━━━ Supplied data ━━━

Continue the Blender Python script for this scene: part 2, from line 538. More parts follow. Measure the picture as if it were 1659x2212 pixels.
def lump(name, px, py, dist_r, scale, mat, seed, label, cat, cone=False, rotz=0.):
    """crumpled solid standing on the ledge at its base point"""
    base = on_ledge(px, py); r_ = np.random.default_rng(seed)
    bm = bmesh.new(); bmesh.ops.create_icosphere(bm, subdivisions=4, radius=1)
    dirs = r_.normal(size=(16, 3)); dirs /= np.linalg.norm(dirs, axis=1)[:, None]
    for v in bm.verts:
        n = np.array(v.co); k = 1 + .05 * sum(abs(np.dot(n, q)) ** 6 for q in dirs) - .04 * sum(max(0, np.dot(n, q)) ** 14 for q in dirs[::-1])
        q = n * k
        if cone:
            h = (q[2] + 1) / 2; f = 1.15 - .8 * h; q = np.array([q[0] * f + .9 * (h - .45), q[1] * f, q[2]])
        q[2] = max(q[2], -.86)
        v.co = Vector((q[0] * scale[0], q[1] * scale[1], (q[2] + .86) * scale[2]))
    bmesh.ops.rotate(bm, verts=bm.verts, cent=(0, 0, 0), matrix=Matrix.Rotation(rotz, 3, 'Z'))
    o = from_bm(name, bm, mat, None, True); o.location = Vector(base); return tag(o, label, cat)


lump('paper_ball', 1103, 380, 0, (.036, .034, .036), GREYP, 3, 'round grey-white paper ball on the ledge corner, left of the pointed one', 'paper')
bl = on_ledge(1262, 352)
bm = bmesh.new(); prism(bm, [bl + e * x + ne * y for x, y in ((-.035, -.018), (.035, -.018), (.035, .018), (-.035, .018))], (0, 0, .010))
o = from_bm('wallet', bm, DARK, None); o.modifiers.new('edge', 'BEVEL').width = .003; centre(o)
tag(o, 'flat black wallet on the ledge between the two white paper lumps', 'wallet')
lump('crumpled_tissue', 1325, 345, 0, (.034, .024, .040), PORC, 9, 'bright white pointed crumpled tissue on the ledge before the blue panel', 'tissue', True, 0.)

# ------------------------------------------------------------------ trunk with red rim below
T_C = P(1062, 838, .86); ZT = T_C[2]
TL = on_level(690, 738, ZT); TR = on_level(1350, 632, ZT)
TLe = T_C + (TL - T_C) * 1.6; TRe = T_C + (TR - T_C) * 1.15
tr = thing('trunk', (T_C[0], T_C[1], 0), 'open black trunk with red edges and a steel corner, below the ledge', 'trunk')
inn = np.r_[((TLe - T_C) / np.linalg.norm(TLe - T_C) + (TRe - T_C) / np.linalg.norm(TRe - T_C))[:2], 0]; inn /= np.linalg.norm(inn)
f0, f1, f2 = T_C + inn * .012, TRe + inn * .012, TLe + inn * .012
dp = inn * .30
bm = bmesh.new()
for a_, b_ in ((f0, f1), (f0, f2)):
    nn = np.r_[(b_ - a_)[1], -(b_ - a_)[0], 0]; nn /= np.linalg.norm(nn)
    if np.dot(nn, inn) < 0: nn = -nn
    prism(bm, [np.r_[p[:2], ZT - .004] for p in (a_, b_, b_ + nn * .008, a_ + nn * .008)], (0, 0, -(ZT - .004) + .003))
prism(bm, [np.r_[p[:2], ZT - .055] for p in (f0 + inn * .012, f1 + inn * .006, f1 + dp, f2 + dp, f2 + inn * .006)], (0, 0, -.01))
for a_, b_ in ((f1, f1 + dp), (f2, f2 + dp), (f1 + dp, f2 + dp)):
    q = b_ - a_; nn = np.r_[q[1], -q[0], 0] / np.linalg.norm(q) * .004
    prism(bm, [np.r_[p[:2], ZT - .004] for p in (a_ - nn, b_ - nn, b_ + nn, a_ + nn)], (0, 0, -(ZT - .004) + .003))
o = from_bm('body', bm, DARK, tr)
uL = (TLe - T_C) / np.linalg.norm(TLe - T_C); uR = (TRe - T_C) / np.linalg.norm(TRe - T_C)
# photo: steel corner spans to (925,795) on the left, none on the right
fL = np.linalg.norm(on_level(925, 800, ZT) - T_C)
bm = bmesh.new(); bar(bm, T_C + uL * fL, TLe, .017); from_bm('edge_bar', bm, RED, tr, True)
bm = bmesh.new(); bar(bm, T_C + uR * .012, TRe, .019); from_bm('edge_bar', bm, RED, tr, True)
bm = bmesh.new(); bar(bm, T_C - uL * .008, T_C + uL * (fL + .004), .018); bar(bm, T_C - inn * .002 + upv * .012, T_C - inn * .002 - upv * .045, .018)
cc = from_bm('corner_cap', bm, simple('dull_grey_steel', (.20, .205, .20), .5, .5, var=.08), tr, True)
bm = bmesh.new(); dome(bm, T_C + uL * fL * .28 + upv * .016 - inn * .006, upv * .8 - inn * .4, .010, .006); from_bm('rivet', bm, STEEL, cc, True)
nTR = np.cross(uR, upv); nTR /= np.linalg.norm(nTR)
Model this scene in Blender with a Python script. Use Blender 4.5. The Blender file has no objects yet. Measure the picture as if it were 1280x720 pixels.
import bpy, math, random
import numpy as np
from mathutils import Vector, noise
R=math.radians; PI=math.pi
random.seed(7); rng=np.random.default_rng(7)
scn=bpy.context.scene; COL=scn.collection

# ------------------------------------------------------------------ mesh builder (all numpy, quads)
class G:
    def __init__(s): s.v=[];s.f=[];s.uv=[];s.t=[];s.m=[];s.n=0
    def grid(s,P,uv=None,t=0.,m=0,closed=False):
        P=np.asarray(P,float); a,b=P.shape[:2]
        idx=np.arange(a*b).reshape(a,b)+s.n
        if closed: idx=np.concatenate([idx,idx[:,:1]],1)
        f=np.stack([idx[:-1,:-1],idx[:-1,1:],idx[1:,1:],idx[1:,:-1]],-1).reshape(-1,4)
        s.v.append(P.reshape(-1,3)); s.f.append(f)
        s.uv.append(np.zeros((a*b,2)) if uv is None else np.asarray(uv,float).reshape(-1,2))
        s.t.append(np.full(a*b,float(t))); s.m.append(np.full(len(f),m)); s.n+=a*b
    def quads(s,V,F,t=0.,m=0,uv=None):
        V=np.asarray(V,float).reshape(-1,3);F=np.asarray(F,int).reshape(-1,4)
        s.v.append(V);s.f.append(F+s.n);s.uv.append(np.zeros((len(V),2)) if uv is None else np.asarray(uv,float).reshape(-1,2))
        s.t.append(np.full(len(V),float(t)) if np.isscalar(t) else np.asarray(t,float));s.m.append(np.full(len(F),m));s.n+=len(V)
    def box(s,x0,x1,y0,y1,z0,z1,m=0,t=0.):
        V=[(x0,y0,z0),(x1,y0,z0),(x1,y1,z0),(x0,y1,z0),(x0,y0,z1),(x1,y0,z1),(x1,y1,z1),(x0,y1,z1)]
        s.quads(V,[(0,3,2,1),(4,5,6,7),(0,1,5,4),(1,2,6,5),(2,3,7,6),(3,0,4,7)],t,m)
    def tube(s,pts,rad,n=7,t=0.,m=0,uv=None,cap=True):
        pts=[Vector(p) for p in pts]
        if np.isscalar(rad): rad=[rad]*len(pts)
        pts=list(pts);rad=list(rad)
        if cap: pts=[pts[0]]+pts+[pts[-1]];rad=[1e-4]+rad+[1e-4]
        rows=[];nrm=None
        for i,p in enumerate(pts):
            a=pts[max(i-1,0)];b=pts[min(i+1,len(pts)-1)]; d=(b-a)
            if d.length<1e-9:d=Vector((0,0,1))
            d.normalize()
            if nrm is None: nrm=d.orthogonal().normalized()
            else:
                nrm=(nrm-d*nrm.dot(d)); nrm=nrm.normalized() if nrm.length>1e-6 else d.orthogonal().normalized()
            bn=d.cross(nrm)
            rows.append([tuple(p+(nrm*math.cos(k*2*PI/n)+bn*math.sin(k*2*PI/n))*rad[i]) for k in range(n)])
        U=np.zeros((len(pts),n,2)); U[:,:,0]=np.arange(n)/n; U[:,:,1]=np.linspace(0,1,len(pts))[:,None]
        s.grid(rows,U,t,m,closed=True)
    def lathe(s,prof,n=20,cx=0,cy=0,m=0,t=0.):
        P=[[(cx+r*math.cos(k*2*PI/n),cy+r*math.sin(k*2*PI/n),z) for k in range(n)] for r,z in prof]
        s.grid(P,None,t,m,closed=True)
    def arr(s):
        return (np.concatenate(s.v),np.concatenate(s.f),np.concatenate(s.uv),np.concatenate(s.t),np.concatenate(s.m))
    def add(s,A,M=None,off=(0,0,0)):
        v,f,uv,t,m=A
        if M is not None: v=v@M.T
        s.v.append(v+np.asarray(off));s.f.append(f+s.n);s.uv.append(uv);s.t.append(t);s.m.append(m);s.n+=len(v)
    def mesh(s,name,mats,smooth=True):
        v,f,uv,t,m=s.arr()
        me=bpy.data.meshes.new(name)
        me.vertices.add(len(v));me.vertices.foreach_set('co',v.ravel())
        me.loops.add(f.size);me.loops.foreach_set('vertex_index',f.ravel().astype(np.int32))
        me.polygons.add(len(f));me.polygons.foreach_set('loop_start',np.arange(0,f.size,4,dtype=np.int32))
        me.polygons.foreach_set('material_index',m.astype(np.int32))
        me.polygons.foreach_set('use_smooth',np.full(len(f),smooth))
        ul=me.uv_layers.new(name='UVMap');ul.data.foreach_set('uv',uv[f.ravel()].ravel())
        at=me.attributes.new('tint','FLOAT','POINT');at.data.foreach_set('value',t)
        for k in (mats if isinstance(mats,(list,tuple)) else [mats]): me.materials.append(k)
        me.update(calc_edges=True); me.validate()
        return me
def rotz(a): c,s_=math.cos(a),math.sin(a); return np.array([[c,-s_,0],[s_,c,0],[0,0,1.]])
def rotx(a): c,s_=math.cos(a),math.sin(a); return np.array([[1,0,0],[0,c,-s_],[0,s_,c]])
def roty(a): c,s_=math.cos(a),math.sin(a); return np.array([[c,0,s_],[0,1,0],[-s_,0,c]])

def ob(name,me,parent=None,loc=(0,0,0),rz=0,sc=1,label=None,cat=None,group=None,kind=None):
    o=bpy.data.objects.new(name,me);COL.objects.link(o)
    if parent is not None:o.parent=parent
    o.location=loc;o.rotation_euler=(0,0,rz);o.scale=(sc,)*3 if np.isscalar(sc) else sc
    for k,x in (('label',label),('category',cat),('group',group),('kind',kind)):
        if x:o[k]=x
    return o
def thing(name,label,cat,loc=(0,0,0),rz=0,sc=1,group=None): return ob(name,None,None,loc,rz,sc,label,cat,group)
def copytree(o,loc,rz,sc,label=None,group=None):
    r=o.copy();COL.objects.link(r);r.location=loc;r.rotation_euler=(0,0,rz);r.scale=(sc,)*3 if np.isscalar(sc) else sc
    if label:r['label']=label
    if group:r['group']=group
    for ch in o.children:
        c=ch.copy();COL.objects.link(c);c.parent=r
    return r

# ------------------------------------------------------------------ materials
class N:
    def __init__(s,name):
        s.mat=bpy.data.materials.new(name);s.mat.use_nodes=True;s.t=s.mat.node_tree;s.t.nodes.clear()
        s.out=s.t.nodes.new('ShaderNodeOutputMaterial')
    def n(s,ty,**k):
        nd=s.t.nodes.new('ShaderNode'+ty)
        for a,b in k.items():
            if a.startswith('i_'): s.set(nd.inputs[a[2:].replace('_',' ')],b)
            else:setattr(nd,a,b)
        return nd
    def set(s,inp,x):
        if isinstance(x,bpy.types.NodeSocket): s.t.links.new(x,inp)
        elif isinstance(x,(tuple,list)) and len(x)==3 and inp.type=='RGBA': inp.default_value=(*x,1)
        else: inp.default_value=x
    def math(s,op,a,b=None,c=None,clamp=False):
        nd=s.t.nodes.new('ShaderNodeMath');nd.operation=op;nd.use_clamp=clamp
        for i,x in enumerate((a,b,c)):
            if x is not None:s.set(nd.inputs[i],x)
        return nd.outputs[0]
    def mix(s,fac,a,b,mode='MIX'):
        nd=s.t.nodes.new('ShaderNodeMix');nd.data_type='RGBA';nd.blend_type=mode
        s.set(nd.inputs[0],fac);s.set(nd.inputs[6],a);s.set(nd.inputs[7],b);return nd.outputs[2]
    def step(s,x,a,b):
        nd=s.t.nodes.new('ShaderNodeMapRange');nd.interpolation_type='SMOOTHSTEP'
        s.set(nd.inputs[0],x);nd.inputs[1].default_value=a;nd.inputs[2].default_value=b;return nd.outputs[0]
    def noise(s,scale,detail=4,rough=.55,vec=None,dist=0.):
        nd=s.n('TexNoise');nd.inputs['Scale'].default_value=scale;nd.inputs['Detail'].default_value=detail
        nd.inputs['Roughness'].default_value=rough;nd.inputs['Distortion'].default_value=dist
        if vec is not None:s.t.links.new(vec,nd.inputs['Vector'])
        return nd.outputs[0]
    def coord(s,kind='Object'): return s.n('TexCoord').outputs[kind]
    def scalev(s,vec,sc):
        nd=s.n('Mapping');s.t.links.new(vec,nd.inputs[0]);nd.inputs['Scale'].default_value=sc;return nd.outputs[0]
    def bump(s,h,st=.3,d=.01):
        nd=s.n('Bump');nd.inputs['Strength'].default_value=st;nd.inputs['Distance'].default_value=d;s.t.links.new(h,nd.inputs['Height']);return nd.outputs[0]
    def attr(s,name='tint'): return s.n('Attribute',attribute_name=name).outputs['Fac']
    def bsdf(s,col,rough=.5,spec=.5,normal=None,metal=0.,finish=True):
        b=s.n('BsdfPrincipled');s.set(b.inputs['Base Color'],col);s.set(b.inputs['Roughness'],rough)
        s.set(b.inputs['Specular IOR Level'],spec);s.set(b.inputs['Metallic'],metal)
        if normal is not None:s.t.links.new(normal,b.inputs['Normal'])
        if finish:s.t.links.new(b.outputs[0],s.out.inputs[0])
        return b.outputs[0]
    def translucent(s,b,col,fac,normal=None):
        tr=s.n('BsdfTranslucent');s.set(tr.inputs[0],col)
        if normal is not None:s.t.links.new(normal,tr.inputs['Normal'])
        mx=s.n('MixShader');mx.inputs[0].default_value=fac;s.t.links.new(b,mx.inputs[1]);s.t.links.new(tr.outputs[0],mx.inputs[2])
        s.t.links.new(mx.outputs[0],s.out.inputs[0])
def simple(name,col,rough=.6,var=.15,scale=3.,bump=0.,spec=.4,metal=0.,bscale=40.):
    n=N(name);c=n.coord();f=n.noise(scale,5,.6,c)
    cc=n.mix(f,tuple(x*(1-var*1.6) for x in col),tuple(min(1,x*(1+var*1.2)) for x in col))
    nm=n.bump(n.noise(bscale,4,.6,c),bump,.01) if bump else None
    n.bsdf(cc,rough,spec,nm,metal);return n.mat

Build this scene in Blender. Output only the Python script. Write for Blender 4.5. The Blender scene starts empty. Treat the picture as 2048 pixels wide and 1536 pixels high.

━━━

■ Problem ■
Among the entries above, find the line with "Model this scene" and the line with "scn=bpy.context.scene; COL=scn.collection"; give again exactly these two lines and all lines between them.

■ The completed task ■
Model this scene in Blender with a Python script. Use Blender 4.5. The Blender file has no objects yet. Measure the picture as if it were 1280x720 pixels.
import bpy, math, random
import numpy as np
from mathutils import Vector, noise
R=math.radians; PI=math.pi
random.seed(7); rng=np.random.default_rng(7)
scn=bpy.context.scene; COL=scn.collection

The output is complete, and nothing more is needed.